Argentine judge asks China arrests over Falun Gong

Reuters/December 12, 2009

Buenos Aires (Reuters) - An Argentine judge has ordered the arrest of China's former President Jiang Zemin and another top official for "crimes against humanity" in the alleged persecution of the Falun Gong spiritual movement.

Falun Gong hailed it as a historic human rights ruling on Tuesday, although a lawyer for the group acknowledged it is largely symbolic.

Federal Judge Octavio de Lamadrid on December 17 asked Interpol to issue an arrest warrant against Jiang and former security chief Luo Gan after four years of investigating charges of torture and genocide against the Falun Gong group.

The judge ordered the arrest of the two "over crimes against humanity committed in China" including genocide and torture, according to a copy of the ruling. Jiang was president from 1993 to 2003.

De Lamadrid made the ruling based on sections of Argentina's 1994 constitution that allow Argentine courts to address human rights issues in other countries.

In his ruling, the judge said "if universal jurisdiction is not admitted we would find ourselves allowing impunity, which is what the international community wants to avoid."

Alejandro Cowes, an Argentine lawyer representing Falun Gong, said: "It's a historic ruling because for the first time we're opening a universal jurisdiction to investigate crimes committed abroad."

However, a second lawyer for the group acknowledged that the ruling was mostly symbolic since it is unlikely that the arrests would be carried out. Falun Gong has pushed for such rulings without results in France, Spain and elsewhere.

Argentine President Cristina Fernandez is scheduled to travel to China in January to discuss bilateral trade and business. Fernandez has pushed for human rights trials in Argentina against former military officers accused of abuses during the 1976-1983 "dirty war" against leftists.

A decade-long government crackdown drove Falun Gong underground in China but it has flourished abroad, where it has moved from a spiritual movement into a vehicle against Chinese Communist Party rule.

Thousands have been jailed since China declared Falun Gong a cult in 1999.
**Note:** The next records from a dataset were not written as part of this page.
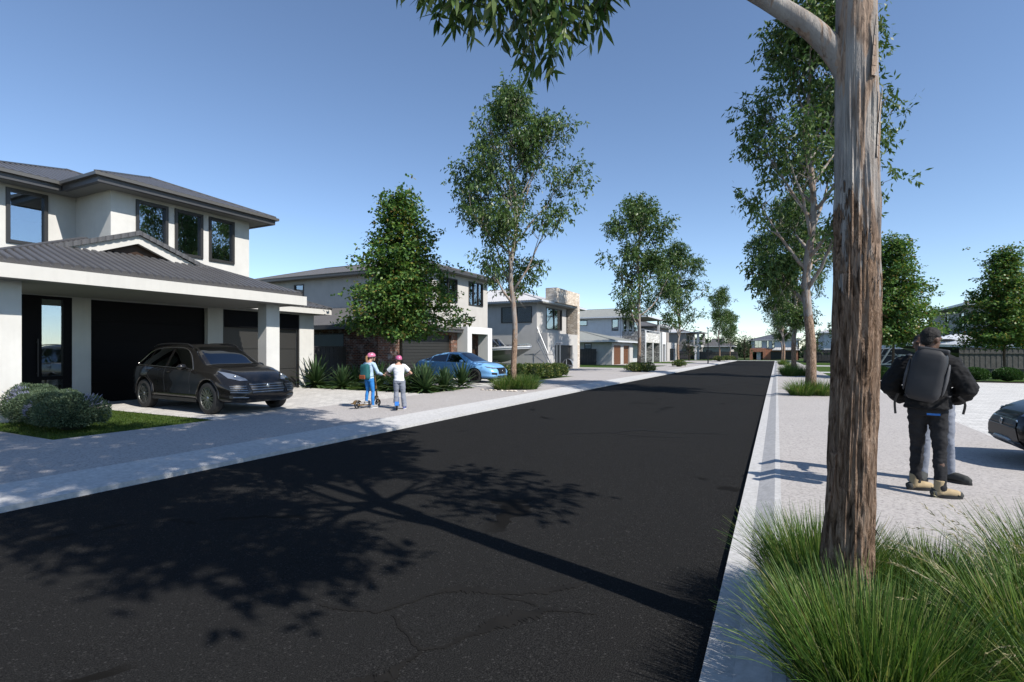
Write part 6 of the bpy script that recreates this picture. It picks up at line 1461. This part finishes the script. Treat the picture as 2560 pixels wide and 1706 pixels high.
    jw = MB(); jw.rings([[(L + 2.75 + q * math.cos(2 * PI * k / 16), -.12 + yy, 0.12 + q * math.sin(2 * PI * k / 16)) for k in range(16)] for q, yy in ((.05, -.04), (.12, -.04), (.12, .04), (.05, .04))], True); jw.build('jockey_wheel', MAT['rubber'], root)
    return root
zb = GZ(35) + GL
trailer('galvanised boat trailer with ladder and guide posts in the third driveway on the left', (-23.35, 35.0, zb), 0.0)
boat('white decked dark hulled motor boat on the trailer in the left driveway', (-23.35, 35.0, zb), 0.0)
zb = GZ(53) + GL
trailer('galvanised boat trailer standing on the lawn at the right, behind the broad-leaved tree', (17.6, 53.0, zb), PI, 8.4)
boat('long white cabin boat with dark side window behind the timber fence on the right', (17.6, 53.0, zb), PI, 8.9, 0.98, 'black', True)

# ================================================================== street lamp
zl = GZ(73) + GL; LP = empty('street_lamp', (-8.1, 73.0, zl), 'slim black street lamp post with small white head by the left kerb', 'street lamp')
m = MB(); m.tube([(0, 0, -0.1), (0, 0, 0.5), (0, 0, 4.6)], [0.09, 0.075, 0.055], 10); m.build('pole', MAT['black'], LP, smooth=60)
m = MB(); m.tube([(0, 0, 4.6), (0, 0, 4.72), (0, 0, 4.86)], [0.06, 0.2, 0.16], 12); m.build('lamp_head', MAT['hullwhite'], LP, smooth=60)

# ================================================================== kick scooters
MAT['gold'] = plain('champagne_alloy', (0.36, 0.22, 0.09), 0.32, 0.6, var=0.05)
MAT['scooterblue'] = plain('bright_blue_plastic', (0.03, 0.16, 0.50), 0.35, var=0.05)
def scooter(label, loc, rz, mat, guard):
    """heads along +y"""
    root = empty('kick_scooter', loc, label, 'scooter', 'kick scooters', rz); rw = 0.10
    for y in (0.0, 0.78):
        m = MB(); n = 24; m.rings([[(xx, y + q * math.cos(2 * PI * j / n), rw + q * math.sin(2 * PI * j / n)) for j in range(n)] for q, xx in ((.068, -.015), (.092, -.017), (.1, 0), (.092, .017), (.068, .015), (.068, -.015))], False); w = m.build('wheel', MAT['rubber'], root, smooth=40)
        h = MB(); h.ell((0, y, rw), (.02, .022, .022), 8, 6)
        for i in range(5): a = 2 * PI * i / 5; h.beam((0, y, rw), (0, y + .072 * math.cos(a), rw + .072 * math.sin(a)), 0.016, 0.012, 0, (1, 0, 0))
        h.build('rim', MAT['black'], w)
    m = MB(); m.beam((0, .10, .085), (0, .56, .085), 0.12, 0.025); m.beam((-.03, 0, .1), (-.03, .14, .09), 0.012, 0.03); m.beam((.03, 0, .1), (.03, .14, .09), 0.012, 0.03); m.beam((0, .54, .085), (0, .71, .28), 0.045, 0.045); m.build('deck', MAT[mat] if mat == 'gold' else MAT['steel'], root)
    m = MB(); m.beam((-.03, .78, .1), (-.03, .735, .26), 0.014, 0.03); m.beam((.03, .78, .1), (.03, .735, .26), 0.014, 0.03); m.beam((-.037, .735, .26), (.037, .735, .26), 0.05, 0.04); m.build('fork', MAT[mat], root)
    m = MB(); m.tube([(0, .74, .24), (0, .70, .55), (0, .665, .86)], [.026, .022, .018], 8); m.build('stem', MAT[mat], root)
    m = MB(); m.ell((0, .708, .46), (.035, .035, .03), 8, 6); m.build('clamp', MAT['black'], root)
    m = MB(); m.tube([(-.24, .655, .87), (0, .662, .865), (.24, .655, .87)], 0.014, 8); hb_ = m.build('handlebar', MAT['black'], root)
    for s_ in (-1, 1): m = MB(); m.tube([(s_ * .15, .657, .869), (s_ * .27, .654, .871)], 0.02, 8); m.build('grip', MAT['rubber'], hb_)
    m = MB(); m.rings([[(xx, .125 * math.cos(a), rw + .125 * math.sin(a)) for a in np.linspace(0.5, 2.8, 9)] for xx in (-.05, .05)], False, closed=False); m.box(-.05, .05, -.17, -.11, .135, .155); m.build('mudguard', MAT[guard], root, smooth=60)
    return root
# ================================================================== people
def skinmat(name, c):
    k = NT(name); k.base(k.ramp(k.noise(k.coord(), 30, 3), [(0.3, tuple(x * .88 for x in c)), (0.7, c)])); k.set(0.5, spec=0.4); k.b.inputs['Subsurface Weight'].default_value = 0.08; k.b.inputs['Subsurface Radius'].default_value = (0.02, 0.008, 0.004); MATS[name] = k.m; return k.m
MAT['skin_fair'] = skinmat('fair_skin', (0.52, 0.30, 0.21)); MAT['skin_dark'] = skinmat('dark_skin', (0.105, 0.055, 0.035))
def cloth(name, c, var=0.14): return plain(name, c, 0.85, var=var, vs=9, bs=260, bstr=0.25, bd=0.002, spec=0.2)
MAT['c_white'] = cloth('white_cotton', (0.72, 0.72, 0.73), .04); MAT['c_grey'] = cloth('grey_trouser', (0.215, 0.23, 0.27)); MAT['c_ltblue'] = cloth('pale_blue_knit', (0.42, 0.55, 0.68), .05); MAT['c_blue'] = cloth('bright_blue_legging', (0.035, 0.20, 0.52))
MAT['c_black'] = cloth('black_jacket', (0.012, 0.012, 0.013)); MAT['c_denim'] = cloth('black_denim', (0.020, 0.020, 0.022), .3); MAT['c_shirt'] = cloth('grey_sweater', (0.13, 0.135, 0.15)); MAT['c_tan'] = cloth('tan_leather', (0.40, 0.305, 0.18), .1); MAT['c_shoe'] = cloth('dark_grey_shoe', (0.05, 0.052, 0.05)); MAT['c_trainer'] = cloth('grey_trainer', (0.30, 0.29, 0.28)); MAT['c_trainer2'] = cloth('violet_blue_trainer', (0.10, 0.12, 0.30))
MAT['c_pack'] = plain('charcoal_pack_fabric', (0.018, 0.0185, 0.022), 0.62, var=.12, vs=6, bs=300, bstr=.2, bd=.002); MAT['c_pack2'] = plain('grey_pack_panel', (0.06, 0.06, 0.065), 0.7, var=.25, vs=14); MAT['c_teal'] = cloth('teal_pack_fabric', (0.022, 0.105, 0.11)); MAT['c_rust'] = cloth('rust_pocket', (0.27, 0.075, 0.032))
MAT['hairblack'] = plain('black_curls', (0.010, 0.008, 0.007), 0.8, var=.4, vs=60, bs=90, bstr=.9, bd=.012); MAT['hairbrown'] = plain('light_brown_hair', (0.30, 0.165, 0.07), 0.55, var=.3, vs=40, bs=120, bstr=.5, bd=.004); MAT['hairdk'] = plain('dark_blond_hair', (0.20, 0.11, 0.05), 0.6, var=.3, vs=40, bs=120, bstr=.5, bd=.004)
MAT['pink'] = plain('pink_helmet_shell', (0.58, 0.17, 0.27), 0.3, 0, .4, var=.03); MAT['rose'] = plain('rose_helmet_shell', (0.52, 0.12, 0.24), 0.3, 0, .4, var=.03)
def wrinkle(ob, fn):
    me = ob.data; n = len(me.vertices); co = np.empty(n * 3, np.float32); me.vertices.foreach_get('co', co); co = co.reshape(-1, 3)
    nr = np.array([v.normal[:] for v in me.vertices], np.float32); d = np.array([fn(p) for p in co], np.float32)[:, None]
    me.vertices.foreach_set('co', (co + nr * d).astype(np.float32).ravel()); me.update()
def blob(name, mb, mat, par, voxel=0.009, sm=4, rough=0.0, label=None):
    """fuse overlapping closed shapes into one continuous smooth surface"""
    ob = mb.build(name, mat, None); r = ob.modifiers.new('r', 'REMESH'); r.mode = 'VOXEL'; r.voxel_size = voxel; r.use_smooth_shade = True
    s = ob.modifiers.new('s', 'SMOOTH'); s.iterations = sm; s.factor = 0.5
    bpy.context.view_layer.update(); bake(ob)
    if rough:                                       # folds in the cloth
        wrinkle(ob, lambda p: mnoise.fractal(Vector((p[0] * 9, p[1] * 9, p[2] * 16)), 0.8, 2.0, 3) * rough)
    ob.data.polygons.foreach_set('use_smooth', [True] * len(ob.data.polygons)); ob.parent = par
    if label: ob['label'] = label
    return ob
def torso_rings(levels, n=20):
    out = []
    for (z, cx, cy, hx, hy) in levels: out.append([(cx + hx * math.copysign(abs(math.cos(2 * PI * j / n)) ** .85, math.cos(2 * PI * j / n)), cy + hy * math.copysign(abs(math.sin(2 * PI * j / n)) ** .85, math.sin(2 * PI * j / n)), z) for j in range(n)])
    return out
def hand(mb, wrist, d, palm_n, s, side):
    """palm, four unequal bent fingers, thumb from the side"""
    w = Vector(wrist); d = Vector(d).normalized(); nrm = Vector(palm_n).normalized(); a = d.cross(nrm).normalized()
    mb.tube([w - d * .02 * s, w + d * .045 * s, w + d * .095 * s], [.026 * s, .04 * s, .038 * s], 10, flat=0.5)
    for i, (o, l) in enumerate(((-.03, .065), (-.01, .075), (.01, .07), (.03, .055))):
        p = w + d * .09 * s + a * o * s; q = p + d * l * .45 * s + nrm * .012 * s; r = q + d * l * .3 * s + nrm * .028 * s; t = r - d * 0.0 * s + nrm * .025 * s
        mb.tube([p, q, r, t], [.0095 * s, .009 * s, .008 * s, .0065 * s], 6)
    p = w + d * .025 * s + a * side * .03 * s; mb.tube([p, p + d * .03 * s + a * side * .025 * s + nrm * .015 * s, p + d * .06 * s + a * side * .028 * s + nrm * .03 * s], [.013 * s, .011 * s, .008 * s], 6)
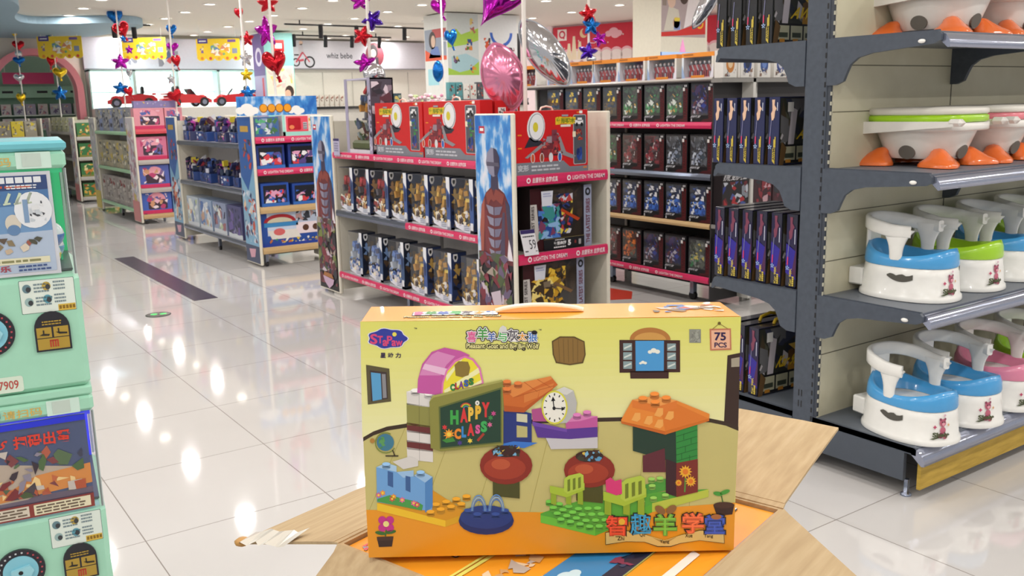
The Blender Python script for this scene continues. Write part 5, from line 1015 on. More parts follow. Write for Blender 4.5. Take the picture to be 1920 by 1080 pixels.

The Falun Dafa Information Center, which documents suspected abuses against practitioners in China, says 104 Falun Gong adherents died of abuse or neglect in custody last year, bringing to 3,242 the number of deaths documented over 10 years.

"I think this lawsuit is such great news because if (people in China) see that somebody is saying that this is wrong, even here in Argentina, they will be able to think that maybe what the government is telling them is not right," said Liwie Fu, president of the Falun Gong Group in Argentina, who brought the lawsuit.